Figure 13.5 Parameters for an A/D Conversion
The parameters defined in Figure 13.5 Parameters for an A/D Conversion can be used to calculate values for A/D converters. These equations are summarized in Figure 13.6 A/D Converter Equations. Equation 1 relates the number of bits of an A/D converter to the resolution. Equation 2 gives the error that can be expected with an A/D converter given the range between the minimum and maximum voltages, and the resolution (this is commonly called the quantization error). Equation 3 relates the voltage range and resolution to the voltage input to estimate the integer that the A/D converter will record. Finally, equation 4 allows a conversion between the integer value from the A/D converter, and a voltage in the computer.
Figure 13.6 A/D Converter Equations
Consider a simple example, a 10 bit A/D converter is set up to read voltages between -10V and 10V. This gives a resolution of 1024, where 0 is -10V and 1023 is +10V. Because there are only 1024 steps there is a maximum error of ±9.8mV. If a voltage of 4.564V is input, the A/D converter converts the voltage to an integer value of 746. When we convert this back to a voltage the result is 4.570V. The resulting quantization error is 4.570V-4.564V=+0.006V. This error can be reduced by selecting an A/D converter with more bits. Each bit halves the quantization error.
Figure 13.7 Sample Calculation of A/D Values
If the voltage being sampled is changing too fast we may get false readings, as shown in Figure 13.8 Low Sampling Frequencies Cause Aliasing. In the upper graph the waveform completes seven cycles, and 9 samples are taken. The bottom graph plots out the values read. The sampling frequency was too low, so the signal read appears to be different than it actually is, this is called aliasing.
Figure 13.8 Low Sampling Frequencies Cause Aliasing
Figure 13.9 Very Low Sampling Frequencies Produce Apparently Random
The Nyquist criterion specifies that sampling frequencies should be at least twice the frequency of the signal being measured, otherwise aliasing will occur. The example in Figure 13.8 Low Sampling Frequencies Cause Aliasing violated this principle, so the signal was aliased. If this happens in real applications the process will appear to operate erratically. In practice the sample frequency should be 4 or more times faster than the system frequency.
There are other practical details that should be considered when designing applications with analog inputs;
• Noise - Since the sampling window for a signal is short, noise will have added effect on the signal read.

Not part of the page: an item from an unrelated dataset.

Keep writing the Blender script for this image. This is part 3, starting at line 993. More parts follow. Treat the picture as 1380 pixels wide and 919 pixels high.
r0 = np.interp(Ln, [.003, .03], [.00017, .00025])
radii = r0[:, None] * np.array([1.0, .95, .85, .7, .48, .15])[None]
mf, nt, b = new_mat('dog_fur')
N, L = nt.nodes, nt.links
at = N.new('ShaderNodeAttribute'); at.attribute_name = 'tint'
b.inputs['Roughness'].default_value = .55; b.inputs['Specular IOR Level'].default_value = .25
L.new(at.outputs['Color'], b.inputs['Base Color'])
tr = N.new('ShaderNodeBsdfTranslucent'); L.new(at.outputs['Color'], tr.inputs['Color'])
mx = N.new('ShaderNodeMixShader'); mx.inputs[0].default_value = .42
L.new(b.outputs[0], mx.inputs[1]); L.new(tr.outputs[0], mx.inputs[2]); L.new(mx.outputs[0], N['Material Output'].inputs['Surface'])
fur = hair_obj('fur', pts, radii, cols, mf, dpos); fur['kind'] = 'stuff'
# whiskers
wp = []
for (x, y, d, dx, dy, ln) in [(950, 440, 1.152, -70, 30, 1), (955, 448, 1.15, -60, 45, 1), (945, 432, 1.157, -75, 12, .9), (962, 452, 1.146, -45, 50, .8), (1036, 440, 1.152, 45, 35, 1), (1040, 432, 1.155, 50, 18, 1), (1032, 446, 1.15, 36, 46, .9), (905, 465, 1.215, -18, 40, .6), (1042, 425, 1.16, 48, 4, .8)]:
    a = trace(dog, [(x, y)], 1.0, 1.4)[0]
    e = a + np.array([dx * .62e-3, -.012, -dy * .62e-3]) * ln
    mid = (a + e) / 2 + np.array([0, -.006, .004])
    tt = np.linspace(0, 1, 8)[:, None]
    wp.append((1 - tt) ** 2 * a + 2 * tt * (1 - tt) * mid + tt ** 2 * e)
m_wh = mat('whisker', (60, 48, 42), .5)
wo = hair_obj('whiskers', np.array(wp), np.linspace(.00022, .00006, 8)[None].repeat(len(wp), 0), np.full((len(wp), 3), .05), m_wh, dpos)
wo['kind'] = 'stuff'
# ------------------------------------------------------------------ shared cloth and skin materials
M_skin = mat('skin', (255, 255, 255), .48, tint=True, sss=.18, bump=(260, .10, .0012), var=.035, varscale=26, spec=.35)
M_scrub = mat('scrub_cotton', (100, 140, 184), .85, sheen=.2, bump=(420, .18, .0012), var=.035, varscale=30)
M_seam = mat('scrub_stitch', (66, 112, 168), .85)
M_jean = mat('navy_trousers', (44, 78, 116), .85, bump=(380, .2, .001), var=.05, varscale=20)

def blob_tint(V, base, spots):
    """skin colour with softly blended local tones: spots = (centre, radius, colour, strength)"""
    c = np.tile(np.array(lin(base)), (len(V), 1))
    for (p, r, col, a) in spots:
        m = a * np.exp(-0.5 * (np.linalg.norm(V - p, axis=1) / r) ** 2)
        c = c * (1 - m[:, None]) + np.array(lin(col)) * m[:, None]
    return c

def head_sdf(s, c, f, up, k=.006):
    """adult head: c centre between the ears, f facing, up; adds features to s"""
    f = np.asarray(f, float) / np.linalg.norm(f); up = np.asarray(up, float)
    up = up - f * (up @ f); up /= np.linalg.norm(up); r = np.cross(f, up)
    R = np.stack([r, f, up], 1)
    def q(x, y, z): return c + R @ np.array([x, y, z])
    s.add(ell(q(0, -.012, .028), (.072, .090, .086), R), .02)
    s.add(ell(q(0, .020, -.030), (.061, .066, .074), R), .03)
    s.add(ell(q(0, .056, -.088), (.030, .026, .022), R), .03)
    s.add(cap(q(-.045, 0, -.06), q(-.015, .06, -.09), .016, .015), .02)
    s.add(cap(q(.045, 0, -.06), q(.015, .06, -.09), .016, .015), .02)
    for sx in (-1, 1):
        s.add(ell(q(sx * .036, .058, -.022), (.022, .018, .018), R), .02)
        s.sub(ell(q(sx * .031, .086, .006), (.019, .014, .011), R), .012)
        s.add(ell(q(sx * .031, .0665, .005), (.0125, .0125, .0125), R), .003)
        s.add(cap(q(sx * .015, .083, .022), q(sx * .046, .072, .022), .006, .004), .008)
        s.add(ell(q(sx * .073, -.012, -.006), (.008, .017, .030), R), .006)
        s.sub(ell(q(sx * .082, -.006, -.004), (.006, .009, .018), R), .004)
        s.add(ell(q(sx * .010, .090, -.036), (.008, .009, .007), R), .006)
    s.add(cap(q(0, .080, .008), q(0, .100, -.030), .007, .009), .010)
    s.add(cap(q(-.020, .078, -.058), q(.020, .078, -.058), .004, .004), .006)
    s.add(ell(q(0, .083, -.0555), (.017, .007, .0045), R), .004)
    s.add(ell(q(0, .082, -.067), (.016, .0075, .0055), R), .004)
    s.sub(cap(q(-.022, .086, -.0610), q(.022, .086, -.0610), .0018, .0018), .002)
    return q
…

For example, a momentary voltage spike might result in a higher than normal reading. Shielded data cables are commonly used to reduce the noise levels.
• Delay - When the sample is requested, a short period of time passes before the final sample value is obtained.
• Multiplexing - Most analog input cards allow multiple inputs. These may share the A/D converter using a technique called multiplexing. If there are 4 channels using an A/D converter with a maximum sampling rate of 100Hz, the maximum sampling rate per channel is 25Hz.
• Signal Conditioners - Signal conditioners are used to amplify, or filter signals coming from transducers, before they are read by the A/D converter.
• Resistance - A/D converters normally have high input impedance (resistance), so they affect circuits they are measuring.
• Single Ended Inputs - Voltage inputs to the A/D converter can use a single common for multiple inputs, these types of inputs are called single ended inputs. These tend to be more prone to noise.
• Double Ended Inputs - Each double ended input has its own common. This reduces problems with electrical noise, but also tends to reduce the number of inputs by half.
• Sampling Rates - The maximum number of samples that can be read each second. If reading multiple channels with a multiplexer, this may be reduced.
• Quantization Error - Analog IO is limited by the binary resolution of the converter. This means that the output is at discrete levels, instead of continuous values.
• Triggers - often external digital signals are used to signal the start of data collection.
• Range - the typical voltages that the card can read. Typical voltage ranges are -10V to 10V, 0V to 10V, 0V to 5V, 1V to 5V, -5V to 5V, 4mA to 20mA.
• DMA - a method to write large blocks of memory directly to computer memory. This is normally used for high speed data captures.
• Filters - some A/D input cards will provide built in functions to filter the incoming data to remove high frequency noise components.
• Input impedance - most analog inputs have very high input resistances, in the range of Mohms.